The Indian boy, because he did not have influential friends to intercede for him and no paid attorney to present a plea for leniency to the court, was sentenced to McNeil’s Island for ten long years for doing that which his race does not consider particularly out of the way, while Mr Badger, who is thoroughly familiar with the laws of the land and knows the enormity of his crime, is sentenced to six months in the federal jail and find the sum of $750, which fine was immediately paid.

The people of the community cannot help but marvel at the inequality of the sentences and justly.

That’s a pretty remarkable bit of writing in 1916 Alaska. It’s true that the larger newspaper in Fairbanks, the Fairbanks Daily News, owned by W. F. “Wrong Font” Thompson, called the Fairbanks Citizen the “Garden Island Cesspool.” And it’s impossible to imagine Wrong Font saying anything like this.
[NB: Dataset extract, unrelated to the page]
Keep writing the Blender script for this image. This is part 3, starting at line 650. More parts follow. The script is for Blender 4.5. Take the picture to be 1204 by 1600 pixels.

Even before he bought the Fairbanks Citizen in 1920.

Sadly, the problem Caskey identified in 1916 is still present in Alaska’s criminal justice system today.

But still, WC salutes this criticism of the casual racism of the day. In 2016, partially in response to Badger’s sordid history, Badger Road Elementary School was renamed. A point, however belated, too J.H. Caskey.

(WC acknowledges the work of Dermot Cole and the Fairbanks North Star Borough School District in assembling some of the facts behind Harry Badger.)